Wednesday, September 10, 2008

Get The Most Out Of Your Low Interest Credit Card

Low interest credit cards are well suited for saving money by consolidating debt from higher interest sources utilizing balance transfers, and for making large purchases you cannot pay off in one billing cycle. There are a few options you have available to you other than simply running out and purchasing various products, and a couple of thoughts to keep in mind that can end up saving you a great deal of money in the long run. You have just applied and received your low interest credit card, and now you want to know what to do next.

Balance Transfers

Qualifying for a low APR can be difficult if you have any smudges on your credit report, so if you received one you probably have another credit card already. If this is so, and you are running a balance on the higher APR card, you now have the option to save some money by cutting the amount you have to pay in finance charges. If it is possible to pay off the balance in full, then by all means do it. This is always the best path to savings. If however you are sure the balance on the higher rate card will be with you for a while, then it might be best to transfer the debt onto your new low interest credit card.

The first step is to figure out which credit card you are using has the highest interest rate. If you have more than one, then carefully go through your bills and locate the APR for each card. If you can't find this information, call your creditor and ask them. They will be happy to give you any account information you need. While you have them on the phone, ask them how you can lower the APR on your current account. If there is a way to do it, the creditor just might be able to help you.

Once you know which APR is the highest, it is time to make the balance transfer to your new low interest credit card. There are several ways to go about this, but the safest route it to call the creditor you are transfer the debt too and have them walk you through the process. Since they are going to receive your new balance, you can be sure they will take all the time you need to get this done.

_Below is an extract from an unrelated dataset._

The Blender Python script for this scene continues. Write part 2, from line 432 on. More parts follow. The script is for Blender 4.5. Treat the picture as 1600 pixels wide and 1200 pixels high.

If you have enough room on your new card, it might be wise to transfer the balance from as many cards as you can onto this low interest credit card. Obviously you would need to use your best judgment here, but if you are going to pay finance charges you might as well minimize them. Remember, if the possibility exists to pay off a card entirely, then always do it. Transferring debt doesn't make it disappear; it just shifts it around to a more desirable location.

Once you are done transferring debt, do your absolute best to no longer use your higher APR cards. It won't help to charge up the other cards once your have your APR down to a manageable level, and you will be creating an even worse problem by having more than one card carrying a balance. Also remember that it is imperative that you are never late on a payment connected to your low interest credit card. If you default on your new card, regardless of the current balance, your APR can go through the roof. Some default APRs are in the neighborhood of 32%, or more. This negates any value your new low rate card was bringing you.

Pay more than the minimum payment every billing cycle when at all possible. Paying the minimum isn't helping you get out of debt, regardless of how low your APR is. The reason you are transferring your balance in the first place is to lower APR charges and become debt free, not extend the debt over a longer period.

Large Purchases

With its lower APR, you can minimize the finance charges you will be paying, thus reducing the overall debt you risk getting into over time. If however you must make a purchase that you are sure you cannot pay off in a single billing cycle, then you new low interest credit card will do some work for you. If you carry no balance, there is no finance fee (although other fees may apply).

You have heard this a few time here and there is good reason for this. Only carry a balance when you absolutely must.

If you make a large purchase and only pay the minimum, you will stay in debt much longer than you need to be, and the cost will be a great deal more than necessary. It is worth stating again that making the minimum payment is not going to get you where you want to be.